Brazil 2-1 Japan: A Coach's Match Review

Brazil 2-1 Japan: A Coach's Match Review

FIFA World Cup 2026, Round of 32 · NRG Stadium, Houston · Monday 29 June 2026.

Goals: Sano 29' (Japan); Casemiro 56', Martinelli 90+5' (Brazil).

The headline

Brazil left it desperately late. Hajime Moriyasu's Japan defended with structure and bravery for an hour, led through Kaishu Sano's crisp finish, and looked set to take a five-time world champion to extra time. Instead Carlo Ancelotti's substitutes turned the game: Casemiro headed a 56th-minute equaliser and Gabriel Martinelli swept in a 96th-minute winner. The scoreline says 2-1; the performance data says Brazil should rarely have been this nervous, and that is the most instructive part of the night for any coach.

How the game was won

This was a contest between volume and compactness. Brazil generated 19 shots and 1.72 xG; Japan defended a deep, narrow block and conceded almost nothing of quality until the closing stages. The decisive margin was not territory or possession but Brazil's ability to keep arriving in the box late, and the impact of fresh legs against tiring defenders.

Metric Brazil Japan
Goals 2 1
Shots (on target) 19 (7) 5 (2)
Expected goals (xG) 1.72 0.23
Possession ~64% ~36%

Selected match stats. Sources: Opta/TheAnalyst, ESPN, Sky Sports.

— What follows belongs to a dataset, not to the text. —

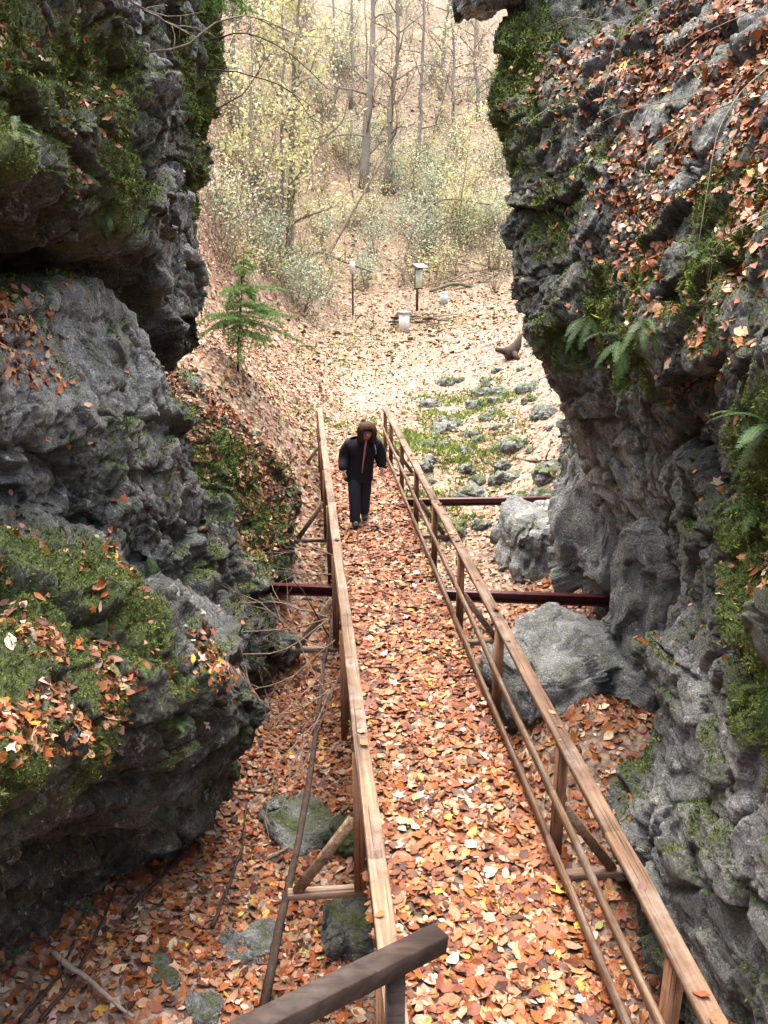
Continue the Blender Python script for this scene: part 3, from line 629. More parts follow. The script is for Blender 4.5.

Coaching lesson: chance quality versus chance volume

Brazil's 19 shots flatter the early performance. For an hour many efforts were low-value, struck from outside a packed block or from tight angles, which is exactly what Japan's shape was designed to invite. The lesson is to coach the difference between shooting and creating: a low block is not broken by shot count but by manipulating it — moving defenders to open the high-value central zone before the ball is released. Brazil only consistently found those positions once they overloaded the back post, the route to both goals.

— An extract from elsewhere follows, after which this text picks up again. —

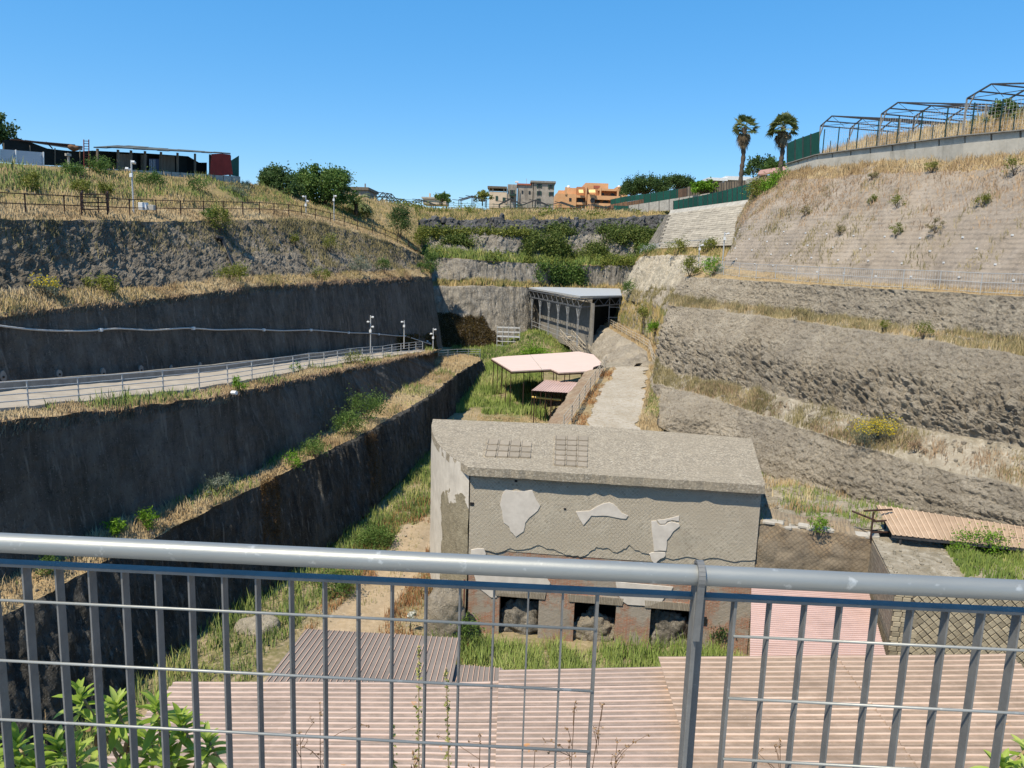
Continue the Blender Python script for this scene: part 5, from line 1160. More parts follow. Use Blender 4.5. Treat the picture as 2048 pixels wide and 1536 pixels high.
Yb(1170, 367, 1217, 392, YO+3, 14).build('wall', MATS['stucco_orange'], t); Yb(1174, 389, 1190, 420, YO-1.0, 14).build('stair_tower', MATS['stucco_orange'], t); Yb(1170, 366.5, 1174.5, 420, YO-.4, 3).build('pier', MATS['stucco_orange'], t)
Yb(1190, 380, 1236, 420, YO+2.2, 12).build('wall', MATS['stucco_orange_deep'], t); Yb(1232, 374, 1256, 410, YO+1.0, 12).build('wall', MATS['stucco_orange'], t)
Yb(1197, 378, 1234, 381, YO-.2, 2.6).build('eave', MATS['stucco_orange'], t); Yb(1190, 392.5, 1240, 399, YO-.6, 3.0).build('balcony', MATS['stucco_orange'], t); Yb(1190, 407, 1224, 412, YO-.6, 3.0).build('balcony', MATS['stucco_orange'], t)
Yb(1153, 391, 1170, 395, YO-.2, 2.8).build('balcony', MATS['stucco_orange'], t); Yb(1153, 405, 1170, 409, YO-.2, 2.8).build('balcony', MATS['stucco_orange'], t)
for x in (1130, 1199, 1234): Yb(x, 374 if x > 1131 else 374, x+4, 394 if x > 1131 else 389, YO-.3, 1.2).build('chimney', MATS['stucco_orange'], t)
for (x0, y0, x1, y1) in ((1157, 380, 1166, 386), (1177, 380, 1190, 385.5)):
    a, b, c, d = G(x0, y0, YO+1), G(x1, y0, YO+1), G(x1+1, y1, YO-2.2), G(x0+1, y1, YO-2.2); MB().prism([a, b, c, d], V3(0, 0, .12)).build('awning', MATS['awning_yellow'], t)
for a in ((1203, 386, 1208, 392), (1221, 387, 1229, 393), (1192, 399.5, 1200, 407), (1206, 399, 1216, 407)): window(t, *a, YO+2.2, False)
for a in ((1138, 396, 1143, 402), (1155, 397, 1167, 404)): window(t, *a, YO if a[0] < 1150 else YO+2.2, False)
for a in ((1187, 371.5, 1200, 376),): window(t, *a, YO+3, False, 'tile_red')
cd_ = G(1185, 401, YO-1.1); MB().tube([cd_, cd_+V3(0, -.15, 0)], .75, 14).build('round_window', MATS['window_dark'], t)
for x in (1137, 1238): 
    q = G(x, 374, YO+4); noisy_blob('satellite_dish', q, (.55, .3, .55), 'white_paint', t, 0.0, 1, 2)
t = thing('flat_house', G(712, 405, 150), 'low brown flat-roofed building right of the fig trees', 'house')
Yb(672, 377, 735, 412, 150, 10).build('wall', MATS['stucco_cream'] if False else MATS['concrete_dark'], t); Yb(670, 374.5, 737, 378, 149.6, 11).build('roof', MATS['wood_grey'], t); Yb(729, 367, 731, 375, 151, .4).build('flue', MATS['concrete_dark'], t)
t = thing('cream_house', G(870, 402, 240), 'small cream house with chimney among the distant frames', 'house')
Yb(846, 396, 878, 408, 240, 10).build('wall', MATS['stucco_cream'], t); Yb(868, 392, 892, 408, 242, 10).build('wall', MATS['stucco_cream'], t); Yb(858, 386.5, 861, 397, 243, 1).build('chimney', MATS['stucco_cream'], t); Yb(843, 394.5, 880, 396.5, 239.5, 11).build('roof', MATS['concrete'], t)
t = thing('villa', G(1450, 375, 150), 'low white-roofed villa behind the green fence near the palms', 'house')
Yb(1418, 360, 1500, 385, 150, 9).build('wall', MATS['concrete_dark'], t); Yb(1416, 356, 1456, 360.5, 149, 10.5).build('roof', MATS['white_paint'], t); Yb(1452, 353.5, 1502, 359.5, 149.3, 10).build('roof', MATS['white_paint'], t); Yb(1444, 360, 1449, 372, 149.2, 1).build('column', MATS['white_paint'], t); Yb(1477, 359, 1479, 373, 149.2, .5).build('column', MATS['white_paint'], t)
t = thing('tiled_house', G(1540, 352, 100), 'low house with sloping pink tiled roof between the palms', 'house')
Yb(1519, 352, 1580, 366, 100, 6).build('wall', MATS['stucco_cream'] if False else MATS['concrete'], t)
a, b, c, d = G(1514, 352, 98.5), G(1574, 343, 97.5), G(1574, 335, 102), G(1520, 343.5, 103); MB().prism([a, b, c, d], V3(0, 0, .2)).build('roof', plain('tile_pink', (.40, .24, .20), (.30, .17, .14), 5, .9), t)
# distant greenhouse frames on the skyline
def far_frame(label, x0, x1, yb, yt, Y, n=3, depth=10):
    t = thing('greenhouse_frame', G((x0+x1)/2, yb, Y), label, 'frame'); a, b, c = G(x0, yb, Y), G((x0+x1)/2, yt, Y), G(x1, yb+.02*(x1-x0), Y)
    for k_ in range(n):
        o = V3(1.5, depth*k_/(n-1), .25*k_); MB().bar(a+o, b+o, .16).build('rafter', MATS['iron_dark'], t); MB().bar(b+o, c+o, .16).build('rafter', MATS['iron_dark'], t)
        for f in (a, b, c): MB().bar(f+o, V3(f[0], f[1], min(a[2], c[2])-1.6)+o, .13).build('post', MATS['iron_dark'], t)
    for p in (a, (a+b)/2, b, (b+c)/2, c): MB().bar(p, p+V3(1.5, depth, .5), .12).build('purlin', MATS['iron_dark'], t)
far_frame('skeletal dark greenhouse frame beside the low brown building', 735, 765, 400, 384, 149)
far_frame('low skeletal greenhouse frame left of the cream house', 762, 800, 406, 396, 180)
far_frame('low skeletal greenhouse frame in front of the cream house', 800, 850, 407, 398, 185)
far_frame('skeletal greenhouse frame left of the old grey house', 905, 958, 399, 391, 190)
far_frame('dark greenhouse frame below the left side of the old grey house', 985, 1032, 408, 396, 185)
far_frame('dark greenhouse frame in front of the old grey house', 1030, 1088, 410, 399, 186)
far_frame('dark greenhouse frame between the grey house and the orange block', 1080, 1140, 412, 403, 187)
far_frame('dark greenhouse frame below the orange apartment block', 1140, 1210, 415, 408, 188)
far_frame('dark greenhouse frame at the left end of the green fence', 1195, 1255, 416, 408, 189)
t = thing('boundary_fence', G(760, 408, 152), 'thin green mesh fence along the crest of the back hill', 'fence')
fp_ = [G(x, y, Y) for x, y, Y in ((740, 408, 146), (800, 412, 150), (905, 420, 156), (1000, 422, 160), (1100, 424, 163), (1230, 426, 165))]
fl_ = along(np.array(fp_), 2.4)
for p in fl_: MB().bar(p-V3(0, 0, .3), p+V3(0, 0, 1.5), .07).build('post', MATS['green_net'], t)
for hz in (.1, .5, .9, 1.3): MB().tube([p+V3(0, 0, hz) for p in fl_], .03, 4).build('wire', MATS['green_net'], t)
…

Coaching lesson: breaking a disciplined low block

Japan's 5-4-1 out of possession denied the centre and forced play wide. The eventual breakthrough came from width creating depth: crosses delivered to the back post where a late-arriving runner attacked the blind side of the narrow block. Casemiro's header came from precisely that pattern. Teaching players to attack the far post against a deep defence — one runner occupying the front zone, a second arriving beyond — is one of the most repeatable ways to unlock compact opponents.

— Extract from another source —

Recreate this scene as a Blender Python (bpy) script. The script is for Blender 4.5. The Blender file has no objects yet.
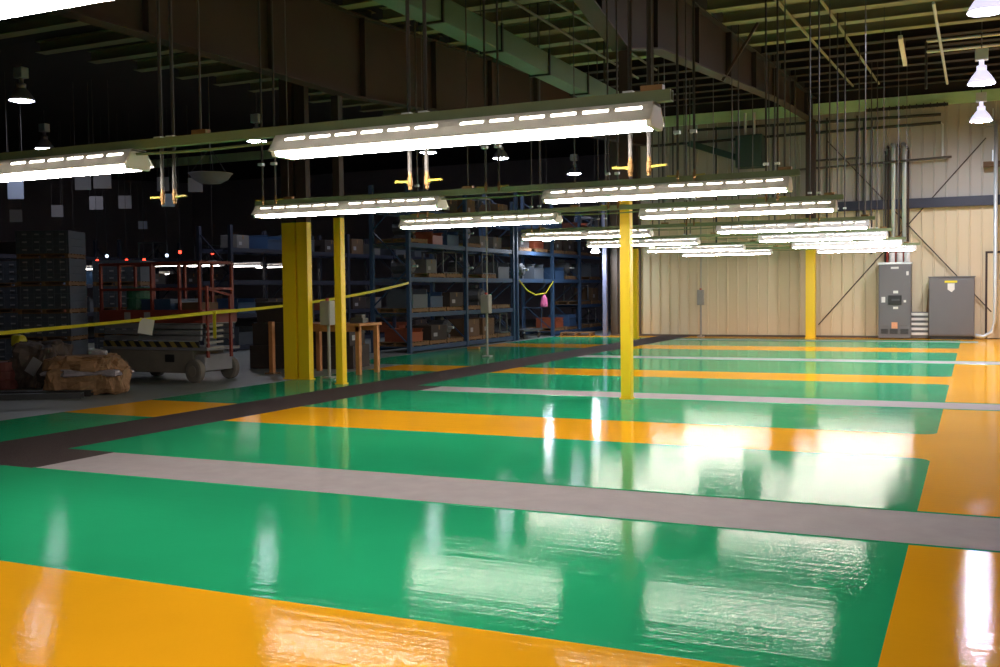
import bpy, math, random
from mathutils import Vector, Matrix, noise
rnd = random.Random(7)
SC = bpy.context.scene
COL = SC.collection
PI = math.pi

# ------------------------------------------------------------------ materials
MATS = {}
def nodes_of(name):
    m = bpy.data.materials.new(name); m.use_nodes = True
    nt = m.node_tree
    return m, nt, nt.nodes['Principled BSDF']

def mat(name, col, rough=0.5, metal=0.0, var=0.12, scale=3.0, bump=0.0, bscale=30.0, spec=0.5):
    """plain procedural surface: base colour with a soft noise variation and optional fine bump"""
    if name in MATS: return MATS[name]
    m, nt, b = nodes_of(name)
    tc = nt.nodes.new('ShaderNodeTexCoord')
    nz = nt.nodes.new('ShaderNodeTexNoise'); nz.inputs['Scale'].default_value = scale; nz.inputs['Detail'].default_value = 4
    mx = nt.nodes.new('ShaderNodeMix'); mx.data_type = 'RGBA'
    nt.links.new(tc.outputs['Object'], nz.inputs['Vector'])
    nt.links.new(nz.outputs['Fac'], mx.inputs['Factor'])
    mx.inputs['A'].default_value = [c * (1 - var) for c in col] + [1]
    mx.inputs['B'].default_value = [min(1, c * (1 + var)) for c in col] + [1]
    nt.links.new(mx.outputs['Result'], b.inputs['Base Color'])
    b.inputs['Roughness'].default_value = rough
    b.inputs['Metallic'].default_value = metal
    b.inputs['Specular IOR Level'].default_value = spec
    if bump > 0:
        n2 = nt.nodes.new('ShaderNodeTexNoise'); n2.inputs['Scale'].default_value = bscale; n2.inputs['Detail'].default_value = 3
        nt.links.new(tc.outputs['Object'], n2.inputs['Vector'])
        bp = nt.nodes.new('ShaderNodeBump'); bp.inputs['Strength'].default_value = bump; bp.inputs['Distance'].default_value = 0.02
        nt.links.new(n2.outputs['Fac'], bp.inputs['Height'])
        nt.links.new(bp.outputs['Normal'], b.inputs['Normal'])
    MATS[name] = m
    return m

def emit(name, col, strength):
    if name in MATS: return MATS[name]
    m, nt, b = nodes_of(name)
    b.inputs['Base Color'].default_value = list(col) + [1]
    b.inputs['Emission Color'].default_value = list(col) + [1]
    b.inputs['Emission Strength'].default_value = strength
    b.inputs['Roughness'].default_value = 0.3
    MATS[name] = m
    return m

def epoxy(name, col, rough=0.058, b1=1.0, b2=0.085):
    """glossy poured floor coating with orange peel and roller ridges running along the stripes"""
    m, nt, b = nodes_of(name)
    tc = nt.nodes.new('ShaderNodeTexCoord')
    mp = nt.nodes.new('ShaderNodeMapping'); mp.inputs['Scale'].default_value = (0.12, 7.0, 1.0)
    nt.links.new(tc.outputs['Object'], mp.inputs['Vector'])
    n1 = nt.nodes.new('ShaderNodeTexNoise'); n1.inputs['Scale'].default_value = 2.4; n1.inputs['Detail'].default_value = 3
    nt.links.new(mp.outputs['Vector'], n1.inputs['Vector'])
    n2 = nt.nodes.new('ShaderNodeTexNoise'); n2.inputs['Scale'].default_value = 38; n2.inputs['Detail'].default_value = 2
    nt.links.new(tc.outputs['Object'], n2.inputs['Vector'])
    bp1 = nt.nodes.new('ShaderNodeBump'); bp1.inputs['Strength'].default_value = b1; bp1.inputs['Distance'].default_value = 0.0014
    bp2 = nt.nodes.new('ShaderNodeBump'); bp2.inputs['Strength'].default_value = b2; bp2.inputs['Distance'].default_value = 0.008
    nt.links.new(n1.outputs['Fac'], bp1.inputs['Height'])
    nt.links.new(n2.outputs['Fac'], bp2.inputs['Height'])
    nt.links.new(bp1.outputs['Normal'], bp2.inputs['Normal'])
    nt.links.new(bp2.outputs['Normal'], b.inputs['Normal'])
    n3 = nt.nodes.new('ShaderNodeTexNoise'); n3.inputs['Scale'].default_value = 0.7; n3.inputs['Detail'].default_value = 5
    nt.links.new(tc.outputs['Object'], n3.inputs['Vector'])
    mx = nt.nodes.new('ShaderNodeMix'); mx.data_type = 'RGBA'
    mx.inputs['A'].default_value = [c * 0.9 for c in col] + [1]
    mx.inputs['B'].default_value = [min(1, c * 1.1) for c in col] + [1]
    nt.links.new(n3.outputs['Fac'], mx.inputs['Factor'])
    nt.links.new(mx.outputs['Result'], b.inputs['Base Color'])
    b.inputs['Roughness'].default_value = rough
    b.inputs['IOR'].default_value = 1.5; b.inputs['Specular IOR Level'].default_value = 0.014
    MATS[name] = m
    return m

def hazard(name):
    m, nt, b = nodes_of(name)
    tc = nt.nodes.new('ShaderNodeTexCoord')
    mp = nt.nodes.new('ShaderNodeMapping'); mp.inputs['Rotation'].default_value = (0, math.radians(45), 0)
    wv = nt.nodes.new('ShaderNodeTexWave'); wv.inputs['Scale'].default_value = 1.6; wv.bands_direction = 'X'
    rp = nt.nodes.new('ShaderNodeValToRGB'); rp.color_ramp.interpolation = 'CONSTANT'
    rp.color_ramp.elements[0].color = (0.02, 0.02, 0.02, 1)
    rp.color_ramp.elements[1].position = 0.5; rp.color_ramp.elements[1].color = (0.26, 0.20, 0.05, 1)
    nt.links.new(tc.outputs['Object'], mp.inputs['Vector']); nt.links.new(mp.outputs['Vector'], wv.inputs['Vector'])
    nt.links.new(wv.outputs['Fac'], rp.inputs['Fac']); nt.links.new(rp.outputs['Color'], b.inputs['Base Color'])
    b.inputs['Roughness'].default_value = 0.6
    MATS[name] = m
    return m

GREEN = epoxy('green_epoxy', (0.018, 0.36, 0.155))
ORANGE = epoxy('orange_epoxy', (0.92, 0.42, 0.012))
DARKBAND = mat('dark_granular_coating', (0.055, 0.040, 0.038), 0.8, var=0.5, scale=40, bump=0.6, bscale=60, spec=0.12)
GRAYSTRIP = mat('grey_strip', (0.40, 0.35, 0.36), 0.7, spec=0.12, var=0.14, scale=5, bump=0.15, bscale=25)
CONC = mat('bare_concrete', (0.20, 0.22, 0.20), 0.42, var=0.25, scale=1.2, bump=0.1, bscale=8)
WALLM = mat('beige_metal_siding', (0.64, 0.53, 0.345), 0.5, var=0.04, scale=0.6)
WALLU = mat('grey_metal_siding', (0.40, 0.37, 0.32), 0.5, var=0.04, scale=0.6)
WALLD = mat('brown_metal_siding', (0.10, 0.07, 0.05), 0.6, var=0.1, scale=0.8)
WALLDK = mat('dark_wall', (0.36, 0.32, 0.36), 0.8, var=0.2, scale=0.5)
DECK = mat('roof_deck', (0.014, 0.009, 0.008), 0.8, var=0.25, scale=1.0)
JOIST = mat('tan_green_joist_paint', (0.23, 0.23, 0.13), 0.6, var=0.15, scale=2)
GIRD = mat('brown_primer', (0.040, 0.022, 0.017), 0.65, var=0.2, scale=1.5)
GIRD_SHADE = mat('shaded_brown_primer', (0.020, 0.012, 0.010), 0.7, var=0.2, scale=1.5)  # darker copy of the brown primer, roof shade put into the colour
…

Coaching lesson: the impact substitution and game state

Ancelotti's changes shifted the game. Introducing fresh, direct attackers against legs that had defended for 70-plus minutes is a deliberate use of game state, not a gamble. Martinelli's winner was the product of pace and freshness meeting fatigue. The coaching point is intent: substitutes must enter with a clear, narrow job — in this case, run in behind and attack the box — rather than simply maintaining the team.

Coaching lesson: goal concession and concentration after a setback

Japan's goal followed a loose pass in Brazil's build-up that was intercepted and finished first time. It is a reminder that the highest-risk moments are often self-inflicted turnovers in the first line. For Japan, the painful lesson is the opposite: the equaliser and winner both arrived from set, repeatable patterns, and conceding in the final seconds reflects the concentration cost of defending so deep for so long.

What each coach takes forward

Ancelotti will be satisfied with the result and the bench's decisiveness, but will note that Brazil were sloppy in possession transitions and slow to attack the high-value zones. Moriyasu will be proud of a defensive plan that nearly worked, while ruing the late lapses in concentration and the lack of a secure out-ball to relieve pressure when his side needed to see the game out.

Three things to coach from this game

  • Manipulate a low block before shooting: move defenders to open the central zone rather than adding to a high shot count from poor positions.
  • Attack the back post with staggered runners to beat a narrow, deep defence.
  • Brief substitutes with one clear job tied to the game state — here, fresh legs running in behind tiring defenders.